Culture Diary English Food and drink Germany Language and Languages People

Abstand bitte!

I love Germany.  Let me make that abundantly clear.  However, there is one “tradition” here that has annoyed me more and more in the years that I have come to be living in this country.  It is: eavesdropping on private phone calls.

This happens almost every time I am sitting in a café, whether that be Starbucks, Maccy Dee’s or my local greasy spoon, sitting talking in English, either face to face with an Anglophone friend, or more usually on the phone.  What compounds my annoyance is that many of my friends tell me,

“Oh, they’re just practising their English.  They’re doing no harm.”

This is not accidental overhearing, but blatant, absolutely unashamed, eavesdropping.  Have these people not heard of Abstand, respect for boundaries?
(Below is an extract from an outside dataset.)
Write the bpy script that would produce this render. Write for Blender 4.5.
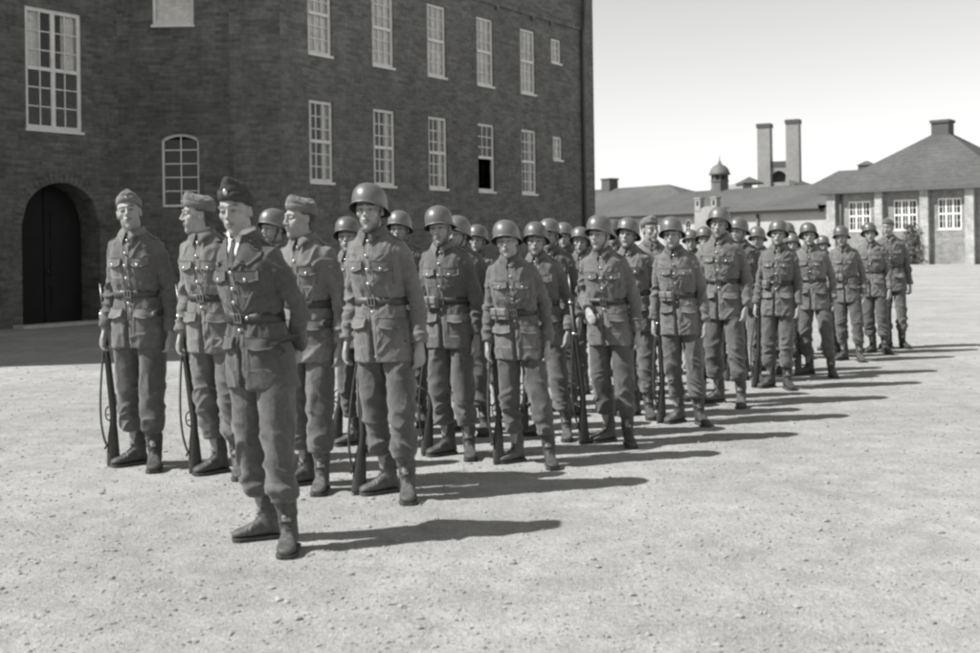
import bpy, math, random
import numpy as np
from mathutils import Vector, Matrix, Euler
from mathutils.bvhtree import BVHTree

R = math.radians
PI = math.pi
for o in list(bpy.data.objects):
    bpy.data.objects.remove(o)
SC = bpy.context.scene
COL = SC.collection

# ------------------------------------------------------------------ camera
F, CX, HY, CAMH, ROLL = 1140.0, 490.0, 247.0, 1.445, 0.014
cd = bpy.data.cameras.new('camera')
cam = bpy.data.objects.new('camera', cd)
COL.objects.link(cam)
cd.sensor_width = 36
cd.lens = 36 * F / 980
cd.shift_y = -(326.5 - HY) / 980
cd.clip_start, cd.clip_end = 0.1, 3000
rt = Vector((math.cos(ROLL), 0, -math.sin(ROLL)))
up = Vector((math.sin(ROLL), 0, math.cos(ROLL)))
bk = Vector((0, -1, 0))
m = Matrix((rt, up, bk)).transposed().to_4x4()
m.translation = Vector((0, 0, CAMH))
cam.matrix_world = m
cd.dof.use_dof = True
cd.dof.focus_distance = 9.0
cd.dof.aperture_fstop = 3.2
SC.camera = cam

# ------------------------------------------------------------------ sky, sun, exposure
SUN_EL, SUN_AZ = R(48), R(78)          # light travels towards azimuth 75 (from +Y towards +X)
w = bpy.data.worlds.new('World')
SC.world = w
w.use_nodes = True
nt = w.node_tree
nt.nodes.clear()
sky = nt.nodes.new('ShaderNodeTexSky')
sky.sky_type = 'NISHITA'
sky.sun_disc = False
sky.sun_elevation = SUN_EL
sky.sun_rotation = SUN_AZ + PI
sky.dust_density = 0.0
sky.air_density = 3.2
bw = nt.nodes.new('ShaderNodeSeparateColor')      # black and white film behind a filter: one colour record of the sky
bg = nt.nodes.new('ShaderNodeBackground')
bg.inputs['Strength'].default_value = 0.084
wo = nt.nodes.new('ShaderNodeOutputWorld')
nt.links.new(sky.outputs[0], bw.inputs[0])
tint = nt.nodes.new('ShaderNodeMix')
tint.data_type = 'RGBA'
tint.blend_type = 'MULTIPLY'
tint.inputs[0].default_value = 1
tint.inputs[7].default_value = (1.0, 0.995, 0.98, 1)
nt.links.new(bw.outputs[0], tint.inputs[6])
nt.links.new(tint.outputs[2], bg.inputs['Color'])
nt.links.new(bg.outputs[0], wo.inputs['Surface'])

sl = bpy.data.lights.new('sun', 'SUN')
sl.energy = 5.0
sl.angle = R(0.55)
sl.color = (1, 0.995, 0.98)
so = bpy.data.objects.new('sun', sl)
COL.objects.link(so)
ld = Vector((math.sin(SUN_AZ) * math.cos(SUN_EL), math.cos(SUN_AZ) * math.cos(SUN_EL), -math.sin(SUN_EL)))
so.rotation_euler = ld.to_track_quat('-Z', 'Y').to_euler()
so.location = (-20, -5, 30)

SC.view_settings.view_transform = 'Standard'
SC.view_settings.look = 'None'
SC.view_settings.gamma = 1
SC.view_settings.exposure = 0.56
SC.view_settings.use_curve_mapping = False
SC.render.engine = 'CYCLES'
SC.cycles.filter_width = 2.4


def at(px, py):
    """ground point seen at a pixel of the 980 x 653 photograph"""
    a, b = (px - CX) / F, -(py - HY) / F
    d = rt * a + up * b + Vector((0, 1, 0))
    t = CAMH / -d.z
    return Vector((d.x * t, d.y * t, 0))


def atz(px, py, Y):
    """point seen at a pixel, at distance Y"""
    a, b = (px - CX) / F, -(py - HY) / F
    d = rt * a + up * b + Vector((0, 1, 0))
    return Vector((d.x * Y, Y, CAMH + d.z * Y))


# ------------------------------------------------------------------ materials
def newmat(name, base, rough=0.9, metal=0.0, spec=0.5, sheen=0.0):
    mt = bpy.data.materials.new(name)
    mt.use_nodes = True
    n = mt.node_tree.nodes
    p = n['Principled BSDF']
    c = base if isinstance(base, tuple) else (base, base * 0.995, base * 0.975)
    p.inputs['Base Color'].default_value = (*c, 1)
    p.inputs['Roughness'].default_value = rough
    p.inputs['Metallic'].default_value = metal
    p.inputs['Specular IOR Level'].default_value = spec
    p.inputs['Sheen Weight'].default_value = sheen
    return mt


def nd(mt, t, **kw):
    n = mt.node_tree.nodes.new(t)
    for k, v in kw.items():
        setattr(n, k, v)
    return n


def lk(mt, a, b):
    mt.node_tree.links.new(a, b)


def vary(mt, base, layers, coord='Object', bump=None, dist=0.01, objvar=0.0):
    """base * product of noise layers (scale, lo, hi, detail); bump = list of (scale, weight)"""
    p = mt.node_tree.nodes['Principled BSDF']
    tc = nd(mt, 'ShaderNodeTexCoord')
    cur = None
    for (s, lo, hi, det) in layers:
        nz = nd(mt, 'ShaderNodeTexNoise')
        nz.inputs['Scale'].default_value = s
        nz.inputs['Detail'].default_value = det
        nz.inputs['Roughness'].default_value = 0.6
        lk(mt, tc.outputs[coord], nz.inputs['Vector'])
        mr = nd(mt, 'ShaderNodeMapRange')
        mr.inputs[1].default_value = 0.3
        mr.inputs[2].default_value = 0.7
        mr.inputs[3].default_value = lo
        mr.inputs[4].default_value = hi
        lk(mt, nz.outputs['Fac'], mr.inputs[0])
        if cur is None:
            cur = mr.outputs[0]
        else:
            mu = nd(mt, 'ShaderNodeMath', operation='MULTIPLY')
            lk(mt, cur, mu.inputs[0])
            lk(mt, mr.outputs[0], mu.inputs[1])
            cur = mu.outputs[0]
    if objvar:
        oi = nd(mt, 'ShaderNodeObjectInfo')
        mr = nd(mt, 'ShaderNodeMapRange')
        mr.inputs[3].default_value = 1 - objvar
        mr.inputs[4].default_value = 1 + objvar
        lk(mt, oi.outputs['Random'], mr.inputs[0])
        mu = nd(mt, 'ShaderNodeMath', operation='MULTIPLY')
        lk(mt, cur, mu.inputs[0])
        lk(mt, mr.outputs[0], mu.inputs[1])
        cur = mu.outputs[0]
    sc = nd(mt, 'ShaderNodeVectorMath', operation='SCALE')
    sc.inputs[0].default_value = (base, base * 0.995, base * 0.975)
    lk(mt, cur, sc.inputs['Scale'])
    lk(mt, sc.outputs[0], p.inputs['Base Color'])
    if bump:
        acc = None
        for (s, wt) in bump:
            nz = nd(mt, 'ShaderNodeTexNoise')
            nz.inputs['Scale'].default_value = s
            nz.inputs['Detail'].default_value = 4
            lk(mt, tc.outputs[coord], nz.inputs['Vector'])
            mu = nd(mt, 'ShaderNodeMath', operation='MULTIPLY')
            mu.inputs[1].default_value = wt
            lk(mt, nz.outputs['Fac'], mu.inputs[0])
            if acc is None:
                acc = mu.outputs[0]
            else:
                ad = nd(mt, 'ShaderNodeMath', operation='ADD')
                lk(mt, acc, ad.inputs[0])
                lk(mt, mu.outputs[0], ad.inputs[1])
                acc = ad.outputs[0]
        b = nd(mt, 'ShaderNodeBump')
        b.inputs['Distance'].default_value = dist
        b.inputs['Strength'].default_value = 1
        lk(mt, acc, b.inputs['Height'])
        lk(mt, b.outputs[0], p.inputs['Normal'])
    return p, cur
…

People sitting in cafes near me, or even at another table, please note: my phone conversation in English is not an invitation to:

  • Put down you coffee, newspaper, smartphone, pide and do your best meerkat impression and turn eavesdropping into a national sport
  • Butt in after my call and tell me (in English) your mind-numbing anecdote about your neighbour who once went shopping in a British supermarket and bought a tin of baked beans, or once met a man from California, or watched a programme about litter-picking in Scotland, etc etc ad nauseum

Much as I’m often a sociable, affable Mensch, sometimes, like Greta Garbo, I just want to be left alone with my coffee, pide and Moleskine diary (other brands are available).

Luckily my good friend, Mhairi, told me her tried and tested technique for dealing with such “intruders.”  This hand signal, and with no eye contact.  Sometimes it causes offence, but it is guaranteed that they will leave you be.
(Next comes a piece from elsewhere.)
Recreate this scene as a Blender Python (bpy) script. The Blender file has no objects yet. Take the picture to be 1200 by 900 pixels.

My motto for this year is: Stay in your own lane.

Long live minding your own business!


By Samuel Peeps Dairyist

I am a Dairyist. I like typos. I live on Planet Earth.
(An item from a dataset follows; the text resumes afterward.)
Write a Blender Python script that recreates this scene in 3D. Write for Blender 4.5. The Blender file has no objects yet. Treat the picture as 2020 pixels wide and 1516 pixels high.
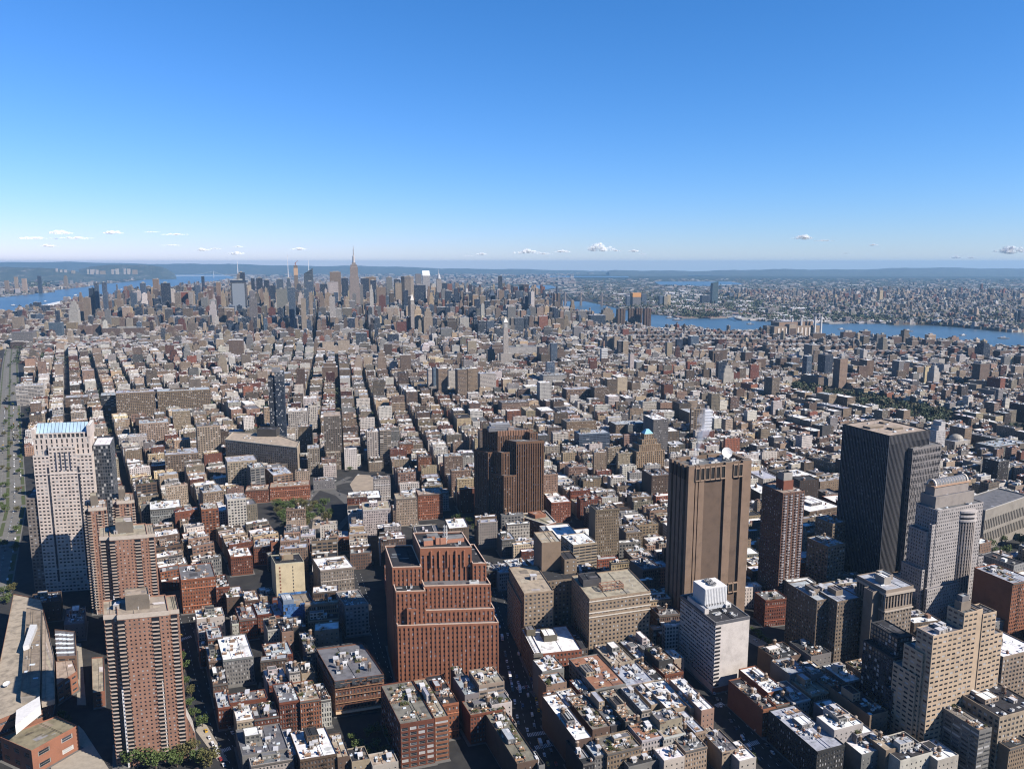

2 replies on “Abstand bitte!”

Oh, dear. I have to admit, I can’t help my ears twitching when I hear other languages. I want to see how much I understand. Equally, when someone has a book in their hand, I’ll try to see what the title is, because I am a bookworm and I want to know if it’s a book I’d like.

I’ve just got some carpet fitters in and even though they are in the other room and I’m doing some reading, I can still hear their conversation. It’s hard not to.

Mind you, I don’t make it obvious that I’m listening to other people’s conversations. Maybe the Germans should practise doing that, too – making their eavesdropping less obvious.


Fair and valid point. I think I have been triggered by a colleague many years ago who used to actively eavesdrop on my work phone calls and then make some tedious comment, bridging on from my call, eg, “My cousin spent ten days on Bermuda and blah blah blah…”

Overhearing – fine. Blatant eavesdropping – bad. Sadly I do not have a good enough resting b1tch face.